Saturday, November 9, 2013

Thor: The Dark World


A new threat from an ancient foe faces Asgard as the Dark Elves led by Malekith awaken from their eternal slumber after the accidental rediscovery of the Aether by Jane Foster (Natalie Portman), to whom it binds. The rare alignment of the nine realms randomly linking different worlds including the Earth has allowed such occurrence to happen. Thor (Chris Hemsworth) asks for the help of his brother Loki (Tom Hiddleston), who has been locked away in Asgard for the crimes he committed on Earth. After his successful prison breakout, Loki, along with Jane, accompanies Thor to the dark world through his secret portal. The big question remains to be whether the mischievous frost giant would betray his adoptive brother, or is it about time for them to forgive, forget, and fight against a common foe?

This movie allows for more comedy than the first one, which was also rather funny but somehow kind of restricted. Here, it seems like the director has adapted the witty banter and comic relief style prominent in The Avengers, without necessarily sacrificing plot development and coherence. There are several loopholes, though, that somehow defy logical explanation. However, these are easily forgiven thanks to the absence of monotony and the abundance amusing chatter among the characters.

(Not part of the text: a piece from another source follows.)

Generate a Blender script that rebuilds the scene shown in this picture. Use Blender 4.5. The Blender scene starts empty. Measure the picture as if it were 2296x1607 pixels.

There really is no heavy acting to be expected in movies like this, but at least we get some decent acting chops from both Hemsworth and Portman, who have both had their chances to prove their acting capabilities elsewhere. Here, it seems as though everyone is just having fun, and that rapport among the members of the cast is evident in the end product. It also helps that we already know the dynamics between the characters thanks to the movies that came before this sequel. As such, no further familiarization with either their universe or their intentions appears to be necessary.

In terms of CGI, there has never been a problem with this franchise. In fact, the first movie has been praised to the high heavens for the seamless convergence between reality and magic, which in the case of Asgard is just regarded as advanced science and has no mystical overtones whatsoever. That good CGI tradition continues in this sequel, promising a visual spectacle that is just pleasing to the eyes.

Needless to say, this movie benefited well coming on the heels of The Avengers. Although it could not compare to the stellar box office performance of Iron Man, it has reached a decent level of cult following well reflected in its very own not so disappointing box office run. A third movie would most likely be welcomed with open arms by both fanatics and general moviegoers, if the style used for this sequel is maintained, that is.